Thimble the Squit said:
There's one such setting as a Polyhedron Mini-Game -- but I'm afraid I can't be bothered to hunt through my Dungeon mags to find the exact info. It was recent, anyway.

Yeah I have the setting someswhere, but I wasn't that impressed. Of course I'm no big fan of D20 Modern so that might have something to do with it.

buzzard
 

Psion said:
I know you point was to point out an example of D&D like flow in a book, but can we talk about this for a minute?
(large chunk deleted)
In short, this argument is a hoary old chestnut only trotted out by bashers desperate to validate their choice in games they play.

Umm, what did that have to do with my example? You may have a beef with people who make that arguement, and that's fine, but that argument wasn't really my point.

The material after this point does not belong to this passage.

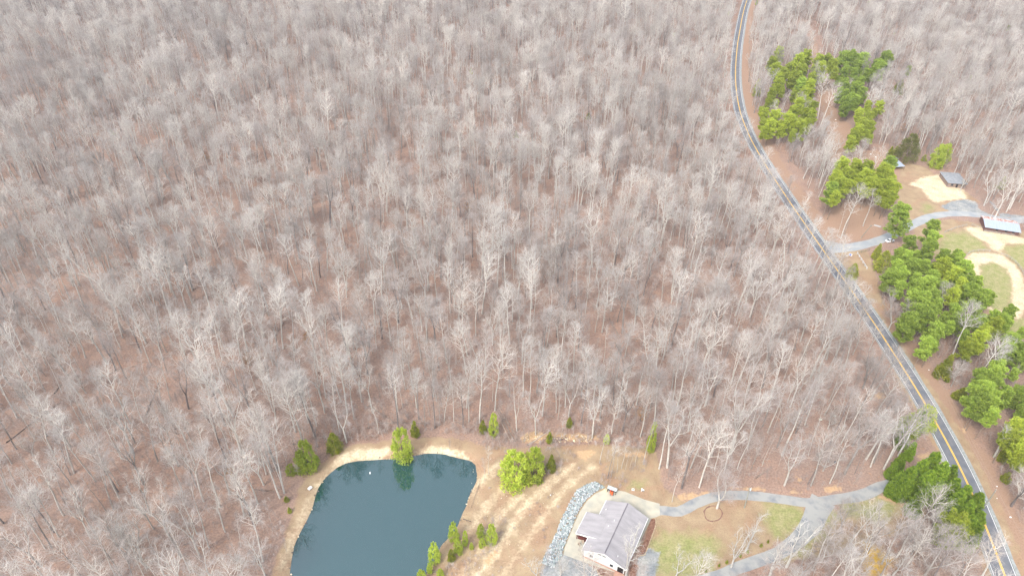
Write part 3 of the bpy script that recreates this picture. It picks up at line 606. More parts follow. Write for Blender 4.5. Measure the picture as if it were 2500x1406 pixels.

I was merely pointing out that D&D does really simulate some books. Honestly it really made me think of D&D combats when I was reading the book.

Of course the other thing that comes to mind when reading the book is that John Carter is a munchkin, but that's a par for plenty of books.

buzzard
 

Humanophile said:
...Psion, you're part right, but largely wrong there too.

How so?

One thing that I will grant that older forms of D&D have that 3.* lacks is that... rules can't make or break roleplaying skill, but they can make or break genre. And the rules for earlier additions (and many games in general) decided to fit into a genre, balance be damned. As many D&D players like the style, flow, and tropes of epic fantasy and myth, earlier D&D told better stories, even as 3.* is a better game. (And since I know that someone'll argue that 3.* can make just as good stories, I do agree about that. But it's like a sci-fi fan reading a historical romance; as technically well-done as it might be, it's not the style they go for.)

Like a person might like LotR but not Darkover. That doesn't make either one "not fantasy."

But I'm not seeing what this has to do with the discussion.

Or how I'm supposedly wrong.
 

Humanophile said:
One thing that I will grant that older forms of D&D have that 3.* lacks is that... rules can't make or break roleplaying skill, but they can make or break genre. And the rules for earlier additions (and many games in general) decided to fit into a genre, balance be damned. As many D&D players like the style, flow, and tropes of epic fantasy and myth, earlier D&D told better stories, even as 3.* is a better game.
This is absolute nonsense. I am really, really hard-pressed to think of any epic fantasy or myth where wizards fly, teleport, and shoot fireballs with gusto. (A)D&D has _always_ defined its own genre; 3E just makes it more obvious.